En matière de répression des infractions pénales, mes chers collègues, la loi confie au procureur de la République la responsabilité de l'opportunité des poursuites. Il y a une exception, et une seule : la matière fiscale, où c'est l'administration fiscale – non le ministre – qui saisit la commission des infractions fiscales. Si celle-ci donne un avis favorable aux poursuites, le ministre est quasiment obligé de les engager ; et si l'avis est négatif, il est nécessairement conforme, de sorte que le ministre ne peut pas engager de poursuites, quand bien même il le voudrait. Tel est le dispositif.
Celui-ci est-il fondé, au regard des principes qui animent nos assemblées, en particulier l'égalité des citoyens ou des entreprises devant la politique pénale ? La réponse est non : il constitue une atteinte flagrante à ce principe.

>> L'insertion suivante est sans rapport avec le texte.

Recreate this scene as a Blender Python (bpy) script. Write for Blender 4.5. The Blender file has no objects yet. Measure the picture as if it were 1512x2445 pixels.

Selon la thèse sous-entendue dans les propos d'Éric Woerth et de quelques autres collègues, une telle atteinte serait justifiée par sa productivité fiscale. En êtes-vous sûrs, mes chers collègues ? Pas un d'entre vous ne pourra le prouver : quels sont en effet les critères qui justifient, aux yeux de l'administration, la saisine de la commission des infractions fiscales ? Il y a 15 000 redressements pour mauvaise foi ou manoeuvres frauduleuses : tel est donc le nombre de dossiers potentiellement transmissibles. Or seuls 1 000 dossiers sont transmis à la CIF, soit quinze fois moins. Bref, il y a une marge.
Sur quels critères, donc, les dossiers sont-ils transmis ? Vous avez parlé de politique pénale, madame la garde des sceaux ; mais, que je sache, la commission des infractions fiscales ne reçoit aucune instruction de politique pénale.